Petitioner argues that since this sale was to satisfy the valid lien of the bank, this exception applies and the sale was not a bulk sale.   We cannot agree.   Assuredly, the bank was interested in the event, but it did not directly take control of the assets or sell them at auction pursuant to its notice.   Instead, there was a direct sale from Ronald Cadillac to petitioner of all of Ronald Cadillac's assets.   Having chosen the form of the business transaction, petitioner must live with the tax consequences (see Matter of Lion Brewery of N.Y. City v. Tax Appeals Trib. of State of N.Y., 217 A.D.2d 811, 813, 629 N.Y.S.2d 540 [1995];  Matter of Sverdlow v. Bates, 283 App.Div. 487, 490, 129 N.Y.S.2d 88 [1954] ).   The exception relied on by petitioner applies only when the transfer is made directly to the holder of the security interest in satisfaction of the debt or to a designee of the holder of the security interest who assumes liability for the outstanding debt (see Harcel Liqs. v. Evsam Parking, 48 N.Y.2d 503, 503, 423 N.Y.S.2d 873, 399 N.E.2d 905 [1979];  American Metal Finishers v. Palleschi, 55 A.D.2d 499, 501, 391 N.Y.S.2d 170 [1977] ).   As the bank did not solicit, direct or in any way control the sale of the assets to petitioner, the exception to the bulk sale definition found in the regulation has no application.   To hold otherwise would impair the Division's right to collect its tax claims by the simple expedient of permitting a taxpayer to transfer his or her assets (see Spandau v. United States of Am., 73 N.Y.2d 832, 833, 537 N.Y.S.2d 120, 534 N.E.2d 37 [1998];  Harcel Liqs. v. Evsam Parking, supra at 507, 423 N.Y.S.2d 873, 399 N.E.2d 905).

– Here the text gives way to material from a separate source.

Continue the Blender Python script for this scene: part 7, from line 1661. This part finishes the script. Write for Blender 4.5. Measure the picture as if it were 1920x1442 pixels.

We are also unpersuaded by petitioner's reliance on the bulk sales provisions of the Uniform Commercial Code (see UCC former art. 6).   Those provisions were designed to prevent commercial fraud (see Committee of Unsecured Creditors of Interstate Cigar Co. v. Interstate Distrib., 184 Misc.2d 774, 778-779, 710 N.Y.S.2d 858 [2000], affd. 290 A.D.2d 407, 736 N.Y.S.2d 384 [2002], lv. denied 99 N.Y.2d 501, 752 N.Y.S.2d 588, 782 N.E.2d 566 [2002] ) and did not apply if the transfer was directly to the secured creditor (see UCC former 6-103[3] ) as there was no cash with which the seller could abscond (see American Metal Finishers v. Palleschi, supra at 501, 391 N.Y.S.2d 170).   In contrast, here the transfer was not to the secured creditor and the statute under review is designed to assure the collection of tax revenue that was never the property of the seller of the business (see Tax Law § 1132[a][1];  Matter of Ames Volkswagen v. State Tax Commn., 47 N.Y.2d 345, 350, 418 N.Y.S.2d 324, 391 N.E.2d 1302 [1979] ).   It is designed to preserve the state's “indisputable right to collect taxes which could otherwise be extinguished by the simple expedient of a taxpayer transferring its assets” (Harcel Liqs. v. Evsam Parking, supra at 507, 423 N.Y.S.2d 873, 399 N.E.2d 905).   We therefore conclude that the Tribunal's determination that the transaction in question was a bulk sale is supported by substantial evidence and its interpretation of the regulation as requiring an actual foreclosure by the creditor before the exemption is triggered is rational.

Lastly, we find no constitutional infirmity.   To the extent that petitioner seeks to invoke any constitutional rights of the bank, it has no standing to do so (see Society of Plastics Indus. v. County of Suffolk, 77 N.Y.2d 761, 773, 570 N.Y.S.2d 778, 573 N.E.2d 1034 [1991] ).   While petitioner has standing to claim that its own constitutional rights were violated, we find no merit in such claim.  Tax Law § 1141(c) provides a bulk sales purchaser with ample protection from paying the vendor's unpaid sales taxes.   Indeed, the Court of Appeals has recognized the statutory scheme to be fundamentally fair as a way to “ensure that there exists a source of funds from which to satisfy its tax claims ․ [and] the statute provides more than adequate protection to the prospective purchaser” (Harcel Liqs. v. Evsam Parking, supra at 507, 423 N.Y.S.2d 873, 399 N.E.2d 905).   It was only by ignoring the dictates of the statute that petitioner became personally liable for Ronald Cadillac's unpaid sales taxes.

ADJUDGED that the determination is confirmed, without costs, and petition dismissed.